Instructions to follow –
Write out the listing in full, matching it word for word.

Given data –
++++
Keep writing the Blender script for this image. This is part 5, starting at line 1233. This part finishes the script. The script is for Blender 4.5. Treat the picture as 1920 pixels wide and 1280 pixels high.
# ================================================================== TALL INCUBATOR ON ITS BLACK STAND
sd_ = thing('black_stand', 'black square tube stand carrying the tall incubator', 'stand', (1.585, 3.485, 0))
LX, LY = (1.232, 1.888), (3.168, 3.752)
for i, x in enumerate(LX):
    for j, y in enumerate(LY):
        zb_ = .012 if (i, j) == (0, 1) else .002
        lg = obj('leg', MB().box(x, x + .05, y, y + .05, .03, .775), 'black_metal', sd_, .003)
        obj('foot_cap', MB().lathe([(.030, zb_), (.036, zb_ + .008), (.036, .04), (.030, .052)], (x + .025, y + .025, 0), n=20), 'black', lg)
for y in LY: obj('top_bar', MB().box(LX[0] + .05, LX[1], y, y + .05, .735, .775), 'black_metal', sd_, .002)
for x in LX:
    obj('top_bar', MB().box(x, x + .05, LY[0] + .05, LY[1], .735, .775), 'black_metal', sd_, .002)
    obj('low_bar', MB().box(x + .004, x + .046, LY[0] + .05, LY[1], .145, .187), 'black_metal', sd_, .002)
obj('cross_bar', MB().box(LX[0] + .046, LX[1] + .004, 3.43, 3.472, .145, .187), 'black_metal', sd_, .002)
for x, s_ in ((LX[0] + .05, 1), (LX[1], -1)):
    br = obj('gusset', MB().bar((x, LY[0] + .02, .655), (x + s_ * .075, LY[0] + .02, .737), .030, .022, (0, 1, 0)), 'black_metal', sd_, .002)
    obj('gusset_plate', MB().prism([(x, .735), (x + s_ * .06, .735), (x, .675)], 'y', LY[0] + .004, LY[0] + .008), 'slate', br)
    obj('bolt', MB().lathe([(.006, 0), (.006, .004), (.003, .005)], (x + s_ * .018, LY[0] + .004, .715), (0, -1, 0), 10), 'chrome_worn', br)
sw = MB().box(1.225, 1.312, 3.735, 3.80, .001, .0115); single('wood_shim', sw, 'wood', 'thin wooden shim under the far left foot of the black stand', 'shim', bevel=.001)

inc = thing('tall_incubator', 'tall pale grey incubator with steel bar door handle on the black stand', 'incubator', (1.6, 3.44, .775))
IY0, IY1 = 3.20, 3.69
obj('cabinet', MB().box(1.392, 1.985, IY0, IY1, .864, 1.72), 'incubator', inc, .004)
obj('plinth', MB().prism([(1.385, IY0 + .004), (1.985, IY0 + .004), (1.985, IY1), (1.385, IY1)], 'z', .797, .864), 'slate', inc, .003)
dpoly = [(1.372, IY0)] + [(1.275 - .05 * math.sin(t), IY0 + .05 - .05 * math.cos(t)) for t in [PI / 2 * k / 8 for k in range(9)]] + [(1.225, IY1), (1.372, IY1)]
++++
Task solution –
Keep writing the Blender script for this image. This is part 5, starting at line 1233. This part finishes the script. The script is for Blender 4.5. Treat the picture as 1920 pixels wide and 1280 pixels high.
# ================================================================== TALL INCUBATOR ON ITS BLACK STAND
sd_ = thing('black_stand', 'black square tube stand carrying the tall incubator', 'stand', (1.585, 3.485, 0))
LX, LY = (1.232, 1.888), (3.168, 3.752)
for i, x in enumerate(LX):
    for j, y in enumerate(LY):
        zb_ = .012 if (i, j) == (0, 1) else .002
        lg = obj('leg', MB().box(x, x + .05, y, y + .05, .03, .775), 'black_metal', sd_, .003)
        obj('foot_cap', MB().lathe([(.030, zb_), (.036, zb_ + .008), (.036, .04), (.030, .052)], (x + .025, y + .025, 0), n=20), 'black', lg)
for y in LY: obj('top_bar', MB().box(LX[0] + .05, LX[1], y, y + .05, .735, .775), 'black_metal', sd_, .002)
for x in LX:
    obj('top_bar', MB().box(x, x + .05, LY[0] + .05, LY[1], .735, .775), 'black_metal', sd_, .002)
    obj('low_bar', MB().box(x + .004, x + .046, LY[0] + .05, LY[1], .145, .187), 'black_metal', sd_, .002)
obj('cross_bar', MB().box(LX[0] + .046, LX[1] + .004, 3.43, 3.472, .145, .187), 'black_metal', sd_, .002)
for x, s_ in ((LX[0] + .05, 1), (LX[1], -1)):
    br = obj('gusset', MB().bar((x, LY[0] + .02, .655), (x + s_ * .075, LY[0] + .02, .737), .030, .022, (0, 1, 0)), 'black_metal', sd_, .002)
    obj('gusset_plate', MB().prism([(x, .735), (x + s_ * .06, .735), (x, .675)], 'y', LY[0] + .004, LY[0] + .008), 'slate', br)
    obj('bolt', MB().lathe([(.006, 0), (.006, .004), (.003, .005)], (x + s_ * .018, LY[0] + .004, .715), (0, -1, 0), 10), 'chrome_worn', br)
sw = MB().box(1.225, 1.312, 3.735, 3.80, .001, .0115); single('wood_shim', sw, 'wood', 'thin wooden shim under the far left foot of the black stand', 'shim', bevel=.001)

inc = thing('tall_incubator', 'tall pale grey incubator with steel bar door handle on the black stand', 'incubator', (1.6, 3.44, .775))
IY0, IY1 = 3.20, 3.69
obj('cabinet', MB().box(1.392, 1.985, IY0, IY1, .864, 1.72), 'incubator', inc, .004)
obj('plinth', MB().prism([(1.385, IY0 + .004), (1.985, IY0 + .004), (1.985, IY1), (1.385, IY1)], 'z', .797, .864), 'slate', inc, .003)
dpoly = [(1.372, IY0)] + [(1.275 - .05 * math.sin(t), IY0 + .05 - .05 * math.cos(t)) for t in [PI / 2 * k / 8 for k in range(9)]] + [(1.225, IY1), (1.372, IY1)]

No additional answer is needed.